2016年12月26日 08時30分00秒 | 記事

整備した避難路で訓練する住民(北塩屋区)


 御坊市は、津波対策で平成24年度に創設した津波避難施設整備事業補助金交付要綱に基づき、今年度までの5年間で12地区に対して総額約9千万円(県費含む)の補助を行った。高台や山など近くに背後地がある旧村部を対象に避難地や避難路の整備に必要な費用を補助金として交付する制度で「必要な地域への整備は終わった」として当初予定通り今年度で要綱を廃止し、来年度からブロック塀等耐震対策など新しい補助制度を創設する。

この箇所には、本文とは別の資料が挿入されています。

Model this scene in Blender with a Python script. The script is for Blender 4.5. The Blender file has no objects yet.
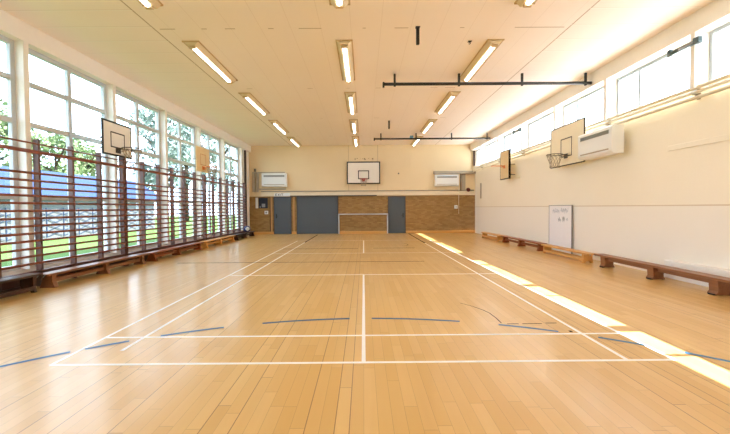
import bpy, math, random
from mathutils import Vector, Matrix
random.seed(7)
C = bpy.context.scene.collection
PI = math.pi

# ------------------------------------------------------------------ helpers
def lin(r, g, b):
    f = lambda c: (c/255/12.92) if c/255 <= .04045 else ((c/255+.055)/1.055)**2.4
    return (f(r), f(g), f(b), 1)

class NT:
    """small node-tree helper"""
    def __init__(s, m):
        s.t = m.node_tree; s.n = s.t.nodes; s.l = s.t.links
    def new(s, kind, **kw):
        n = s.n.new(kind)
        for k, v in kw.items(): setattr(n, k, v)
        return n
    def put(s, sock, v):
        if isinstance(v, bpy.types.NodeSocket): s.l.new(v, sock)
        else: sock.default_value = v
    def m(s, op, a, b=0.0, c=0.0):
        n = s.new('ShaderNodeMath', operation=op)
        for i, v in enumerate((a, b, c)): s.put(n.inputs[i], v)
        return n.outputs[0]
    def mix(s, f, a, b):
        n = s.new('ShaderNodeMix', data_type='RGBA')
        s.put(n.inputs[0], f); s.put(n.inputs[6], a); s.put(n.inputs[7], b)
        return n.outputs[2]
    def pos(s):
        g = s.new('ShaderNodeNewGeometry'); x = s.new('ShaderNodeSeparateXYZ')
        s.l.new(g.outputs['Position'], x.inputs[0])
        return g.outputs['Position'], x.outputs[0], x.outputs[1], x.outputs[2]
    def noise(s, vec, scale, detail=3, rough=.5):
        n = s.new('ShaderNodeTexNoise'); s.put(n.inputs['Vector'], vec)
        n.inputs['Scale'].default_value = scale; n.inputs['Detail'].default_value = detail
        n.inputs['Roughness'].default_value = rough
        return n.outputs['Fac']
    def vec(s, x, y, z):
        n = s.new('ShaderNodeCombineXYZ')
        for i, v in enumerate((x, y, z)): s.put(n.inputs[i], v)
        return n.outputs[0]
    def band(s, v, c, w):      # 1 where |v-c| < w
        return s.m('LESS_THAN', s.m('ABSOLUTE', s.m('SUBTRACT', v, c)), w)

def base(name, rough=.6, spec=.4, metal=0.0):
    m = bpy.data.materials.new(name); m.use_nodes = True
    p = m.node_tree.nodes['Principled BSDF']
    p.inputs['Roughness'].default_value = rough
    p.inputs['Specular IOR Level'].default_value = spec
    p.inputs['Metallic'].default_value = metal
    return m, p, NT(m)

def plain(name, col, rough=.6, spec=.4, metal=0.0, var=.06, scale=6):
    """colour with a little procedural unevenness"""
    m, p, t = base(name, rough, spec, metal)
    P, x, y, z = t.pos()
    f = t.noise(P, scale)
    dark = tuple(c*(1-var) for c in col[:3])+(1,); light = tuple(min(1, c*(1+var)) for c in col[:3])+(1,)
    t.put(p.inputs['Base Color'], t.mix(f, dark, light))
    return m

def wood(name, a, b, rough=.4, stretch=(30, 1.5, 30)):
    m, p, t = base(name, rough, .45)
    P, x, y, z = t.pos()
    v = t.vec(t.m('MULTIPLY', x, stretch[0]), t.m('MULTIPLY', y, stretch[1]), t.m('MULTIPLY', z, stretch[2]))
    t.put(p.inputs['Base Color'], t.mix(t.noise(v, 1.0, 4, .6), a, b))
    return m

class MB:
    """collects shapes, becomes ONE mesh object"""
    def __init__(s): s.v = []; s.f = []; s.mi = []; s.sm = []
    def add(s, vs, fs, mi=0, smooth=False):
        b = len(s.v); s.v += [tuple(v) for v in vs]
        for f in fs: s.f.append(tuple(b+i for i in f)); s.mi.append(mi); s.sm.append(smooth)
        return s
    def box(s, x0, x1, y0, y1, z0, z1, mi=0):
        vs = [(x, y, z) for z in (z0, z1) for y in (y0, y1) for x in (x0, x1)]
        return s.add(vs, [(0,2,3,1),(4,5,7,6),(0,1,5,4),(2,6,7,3),(0,4,6,2),(1,3,7,5)], mi)
    def bbox(s, x0, x1, y0, y1, z0, z1, r=.01, mi=0):
        """box with chamfered edges"""
        r = min(r, (x1-x0)*.45, (y1-y0)*.45, (z1-z0)*.45)
        vs = []; idx = {}
        X = (x0, x1); Y = (y0, y1); Z = (z0, z1)
        for i in (0, 1):
            for j in (0, 1):
                for k in (0, 1):
                    sx, sy, sz = (1 if i == 0 else -1), (1 if j == 0 else -1), (1 if k == 0 else -1)
                    for a in range(3):
                        p = [X[i]+sx*r, Y[j]+sy*r, Z[k]+sz*r]
                        p[a] = (X[i], Y[j], Z[k])[a]
                        idx[i, j, k, a] = len(vs); vs.append(tuple(p))
        fs = []
        for a in range(3):
            b, c = (a+1) % 3, (a+2) % 3
            for s_ in (0, 1):
                q = []
                for (u, w) in ((0,0),(1,0),(1,1),(0,1)):
                    key = [0,0,0]; key[a] = s_; key[b] = u; key[c] = w; q.append(idx[(*key, a)])
                fs.append(tuple(q if s_ else q[::-1]))
            for u in (0, 1):               # edges along axis a
                for w in (0, 1):
                    k0 = [0,0,0]; k0[b] = u; k0[c] = w; k1 = list(k0); k1[a] = 1
                    q = [idx[(*k0, b)], idx[(*k1, b)], idx[(*k1, c)], idx[(*k0, c)]]
                    fs.append(tuple(q if (u == w) else q[::-1]))
        for i in (0, 1):
            for j in (0, 1):
                for k in (0, 1):
                    q = [idx[i, j, k, a] for a in range(3)]
                    fs.append(tuple(q if (i+j+k) % 2 else q[::-1]))
        return s.add(vs, fs, mi)
    def prism(s, poly, axis, a0, a1, mi=0):
        """poly: 2-D points in the two other axes (order of axes kept), swept along axis"""
        n = len(poly); vs = []
        for a in (a0, a1):
            for (u, w) in poly:
                p = [u, w]; p.insert(axis, a); vs.append(tuple(p))
        fs = [tuple(range(n))[::-1], tuple(range(n, 2*n))]
        fs += [(i, (i+1) % n, n+(i+1) % n, n+i) for i in range(n)]
        return s.add(vs, fs, mi)
    def tube(s, pts, r, seg=8, mi=0, closed=False, cap=True, smooth=True, oval=1.0):
        pts = [Vector(p) for p in pts]; n = len(pts); vs = []
        for i, p in enumerate(pts):
            if closed: d = pts[(i+1) % n]-pts[i-1]
            else: d = pts[min(i+1, n-1)]-pts[max(i-1, 0)]
            d.normalize()
            up = Vector((0,0,1)) if abs(d.z) < .95 else Vector((1,0,0))
            a = d.cross(up).normalized(); b = a.cross(d)
            rr = r[i] if isinstance(r, (list, tuple)) else r
            for k in range(seg):
                t = 2*PI*k/seg
                vs.append(p+a*math.cos(t)*rr+b*math.sin(t)*rr*oval)
        fs = []
        for i in range(n if closed else n-1):
            j = (i+1) % n
            for k in range(seg):
                l = (k+1) % seg
                fs.append((i*seg+k, i*seg+l, j*seg+l, j*seg+k))
        s.add(vs, fs, mi, smooth)
        if cap and not closed:
            b = len(s.v)-len(vs)
            s.f.append(tuple(b+k for k in range(seg))[::-1]); s.mi.append(mi); s.sm.append(False)
            s.f.append(tuple(b+(n-1)*seg+k for k in range(seg))); s.mi.append(mi); s.sm.append(False)
        return s
    def lathe(s, prof, cx, cy, seg=24, mi=0, axis='z'):
        vs = []
        for (r, h) in prof:
            for k in range(seg):
                t = 2*PI*k/seg
                if axis == 'z': vs.append((cx+r*math.cos(t), cy+r*math.sin(t), h))
                else: vs.append((cx+r*math.cos(t), h, cy+r*math.sin(t)))
        fs = []
        for i in range(len(prof)-1):
            for k in range(seg):
                l = (k+1) % seg; q = (i*seg+k, i*seg+l, (i+1)*seg+l, (i+1)*seg+k)
                fs.append(q if axis == 'z' else q[::-1])
        return s.add(vs, fs, mi, True)
    def obj(s, name, mats, parent=None, loc=None):
        me = bpy.data.meshes.new(name); me.from_pydata(s.v, [], s.f)
        for m in (mats if isinstance(mats, (list, tuple)) else [mats]): me.materials.append(m)
        me.polygons.foreach_set('material_index', s.mi); me.polygons.foreach_set('use_smooth', s.sm)
        me.update()
        o = bpy.data.objects.new(name, me); C.objects.link(o)
        if parent: o.parent = parent
        if loc: o.location = loc
        return o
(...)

市街地(旧御坊町)は津波避難タワー建設などを進めている。

 要綱は津波が発生したときに地域住民が円滑に避難するための避難地、避難路を整備する自主防災組織に対して市が補助するために策定。対象の避難地は国が公表した南海トラフ巨大地震の最大津波高16メートルより高い「レベルⅢ」(浸水が予想されない安全な場所)の位置にあることが条件で、実際に該当するのは近くに高台や背後地のある旧町村部に限定される。
 補助対象は避難地と避難路の整備に限定し、土地等の購入費は対象外。整備内容は避難地が木の伐採や必要最小限の平場化。避難路は人が安全に徒歩で通行できる幅員1メートル程度の道を整備してスロープや階段、手すり、避難誘導灯などを設置(案内看板やソーラー照明灯設置も含む)。1カ所につき20万円から200万円までを補助。市と同額の補助がある県の「きのくに防災力アップ補助金」も活用できるため、最高で400万円の補助がある。
 24年度から28年度までの5年間で丸山区、岩内区、明神川区、上野口区、森岡区、西富安区、湊区、上野区、楠井区、熊野区、北塩屋区、南塩屋区の計12地区の自主防災会が活用し、総額約9千万円(うち半分は県費)を補助した。避難地までの避難路を複数設けた地域もあり、市防災対策課は「地域の協力で早期に整備することができた。高台に逃げるという意識付けができたことも良かった。避難訓練を続け、地域挙げて防災意識をさらに高めていただきたい」と話した。
 今年度で要綱は廃止し、来年度は新たにブロック塀等耐震対策事業と家具転倒防止金具取り付け事業を創設予定。ブロック塀等耐震対策は津波ハザードマップで避難路に指定した道路(市道、県道、国道)に面したブロック塀を撤去、改善する場合、市がそれぞれ10万円を上限に助成する。家具転倒防止は65歳以上の単身・夫婦世帯、障害者世帯を対象に1世帯あたり家具3竿の転倒防止金具取り付けを補助(上限7500円)する。
 市街地は県の避難困難地域指定を受けた名屋、新町両地区へそれぞれ津波避難タワーを建設するほか、御坊小学校北校舎の耐震化にあわせて屋上階段を設置した。数年先には避難場所を兼ねた市庁舎改築も計画している。また、野口地区を皮切りに地区別津波避難マニュアル作成事業に取り組んでいるほか、今年度と来年度で市内の避難場所76カ所の避難誘導看板も設置するなどハード、ソフト両面から対策を行っている。